▶ Given exercise
Copy all of the material exactly. Pictures are not to appear in the copy.

▶ Available data
* * * * *

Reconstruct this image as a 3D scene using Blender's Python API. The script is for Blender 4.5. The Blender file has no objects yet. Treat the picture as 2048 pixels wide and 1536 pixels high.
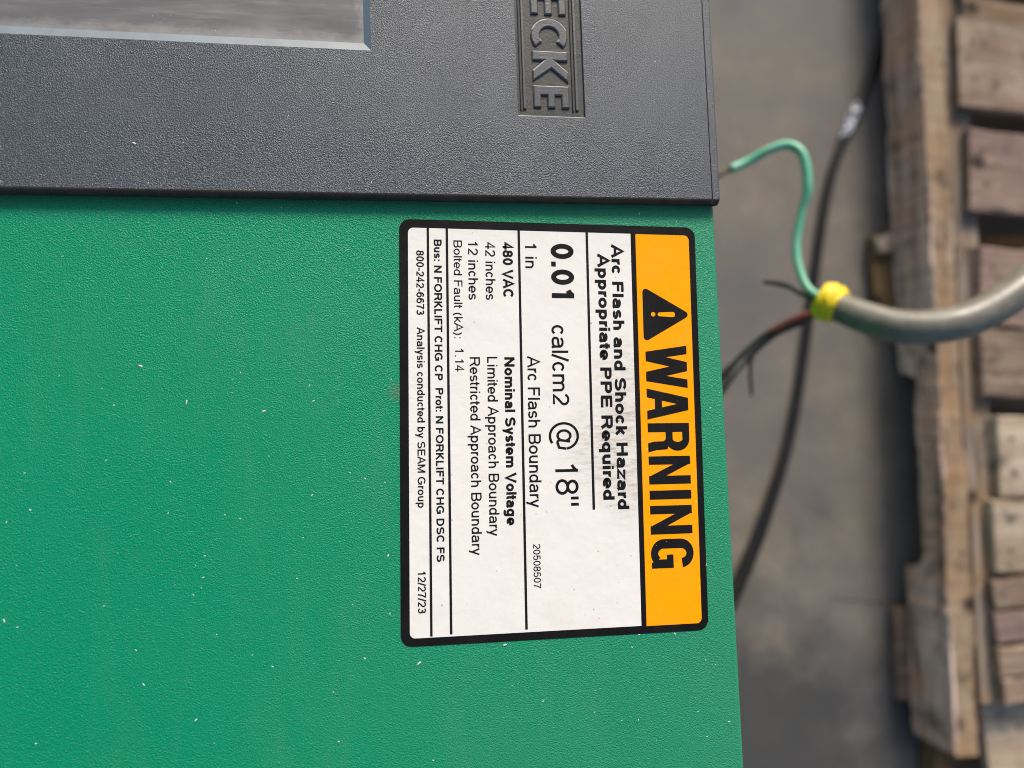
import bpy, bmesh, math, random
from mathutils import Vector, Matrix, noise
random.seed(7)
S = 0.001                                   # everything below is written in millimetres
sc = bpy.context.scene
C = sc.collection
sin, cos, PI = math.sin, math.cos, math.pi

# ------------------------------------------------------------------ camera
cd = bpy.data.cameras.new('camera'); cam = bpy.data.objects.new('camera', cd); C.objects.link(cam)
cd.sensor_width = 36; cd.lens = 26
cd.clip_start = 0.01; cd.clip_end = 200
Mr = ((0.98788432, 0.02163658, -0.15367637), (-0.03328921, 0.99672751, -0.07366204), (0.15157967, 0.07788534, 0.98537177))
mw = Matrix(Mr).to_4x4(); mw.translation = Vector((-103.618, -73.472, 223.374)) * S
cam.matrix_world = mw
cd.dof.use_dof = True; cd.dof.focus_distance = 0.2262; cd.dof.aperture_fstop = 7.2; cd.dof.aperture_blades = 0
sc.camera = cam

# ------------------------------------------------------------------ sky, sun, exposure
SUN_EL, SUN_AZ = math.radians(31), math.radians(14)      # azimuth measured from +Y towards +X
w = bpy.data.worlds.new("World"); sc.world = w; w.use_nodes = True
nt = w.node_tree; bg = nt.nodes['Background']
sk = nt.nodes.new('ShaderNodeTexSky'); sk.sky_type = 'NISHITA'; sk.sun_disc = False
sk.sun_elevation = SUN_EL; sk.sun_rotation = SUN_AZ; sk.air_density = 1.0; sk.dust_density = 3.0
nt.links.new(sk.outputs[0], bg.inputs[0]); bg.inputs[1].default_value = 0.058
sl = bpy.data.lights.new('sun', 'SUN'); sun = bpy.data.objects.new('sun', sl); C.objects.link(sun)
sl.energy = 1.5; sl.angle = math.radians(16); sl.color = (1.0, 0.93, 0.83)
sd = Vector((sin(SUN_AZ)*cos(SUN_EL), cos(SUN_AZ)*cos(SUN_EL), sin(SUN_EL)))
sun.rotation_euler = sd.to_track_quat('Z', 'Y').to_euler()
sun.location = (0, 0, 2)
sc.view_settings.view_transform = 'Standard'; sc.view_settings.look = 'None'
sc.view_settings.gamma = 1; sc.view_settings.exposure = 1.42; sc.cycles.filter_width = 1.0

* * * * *

▶ Written answer
Reconstruct this image as a 3D scene using Blender's Python API. The script is for Blender 4.5. The Blender file has no objects yet. Treat the picture as 2048 pixels wide and 1536 pixels high.
import bpy, bmesh, math, random
from mathutils import Vector, Matrix, noise
random.seed(7)
S = 0.001                                   # everything below is written in millimetres
sc = bpy.context.scene
C = sc.collection
sin, cos, PI = math.sin, math.cos, math.pi

# ------------------------------------------------------------------ camera
cd = bpy.data.cameras.new('camera'); cam = bpy.data.objects.new('camera', cd); C.objects.link(cam)
cd.sensor_width = 36; cd.lens = 26
cd.clip_start = 0.01; cd.clip_end = 200
Mr = ((0.98788432, 0.02163658, -0.15367637), (-0.03328921, 0.99672751, -0.07366204), (0.15157967, 0.07788534, 0.98537177))
mw = Matrix(Mr).to_4x4(); mw.translation = Vector((-103.618, -73.472, 223.374)) * S
cam.matrix_world = mw
cd.dof.use_dof = True; cd.dof.focus_distance = 0.2262; cd.dof.aperture_fstop = 7.2; cd.dof.aperture_blades = 0
sc.camera = cam

# ------------------------------------------------------------------ sky, sun, exposure
SUN_EL, SUN_AZ = math.radians(31), math.radians(14)      # azimuth measured from +Y towards +X
w = bpy.data.worlds.new("World"); sc.world = w; w.use_nodes = True
nt = w.node_tree; bg = nt.nodes['Background']
sk = nt.nodes.new('ShaderNodeTexSky'); sk.sky_type = 'NISHITA'; sk.sun_disc = False
sk.sun_elevation = SUN_EL; sk.sun_rotation = SUN_AZ; sk.air_density = 1.0; sk.dust_density = 3.0
nt.links.new(sk.outputs[0], bg.inputs[0]); bg.inputs[1].default_value = 0.058
sl = bpy.data.lights.new('sun', 'SUN'); sun = bpy.data.objects.new('sun', sl); C.objects.link(sun)
sl.energy = 1.5; sl.angle = math.radians(16); sl.color = (1.0, 0.93, 0.83)
sd = Vector((sin(SUN_AZ)*cos(SUN_EL), cos(SUN_AZ)*cos(SUN_EL), sin(SUN_EL)))
sun.rotation_euler = sd.to_track_quat('Z', 'Y').to_euler()
sun.location = (0, 0, 2)
sc.view_settings.view_transform = 'Standard'; sc.view_settings.look = 'None'
sc.view_settings.gamma = 1; sc.view_settings.exposure = 1.42; sc.cycles.filter_width = 1.0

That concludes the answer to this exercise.